In a wider way, all that cover pattern recognition and signal processing could take great advantage of neural networks.
Also, you could use neural networks to develop "pseudo-AI" for games (strategy, soccer games).
Anyway, as neural network is a tool more than a "solution", it can be used in economics, physics, navigation, signal processing, etc.
Also, many types of neural networks exist (perceptron, hopfield), the thing is to use them wisely according to the problem.
Neural networks are not panacea, just a (very interesting and powerful) tool.
what about face recognition?
Here are some problems that I think feed forward neural nets (with multiple hidden layers) might be able to solve.

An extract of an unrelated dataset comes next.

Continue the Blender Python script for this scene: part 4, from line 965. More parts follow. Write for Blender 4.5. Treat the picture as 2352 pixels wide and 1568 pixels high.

Given the number of packets sent/recieved on the network interface, the volume of ambient noise, and the level of ambient light, attempt to predict the time of day.
Given a latitude and longitude, attempt to predict the elevation, or crime rate.
Given some simple metrics about the keywords in the title of an article, predict how many upvotes it has.
Given the digits of a random phone number, predict where the line terminus is located.
This is more challenging: visualize (ie, plot) the decision boundary surface of a 2-layer neural network. (With 1 layer the boundary is linear, so it's easy).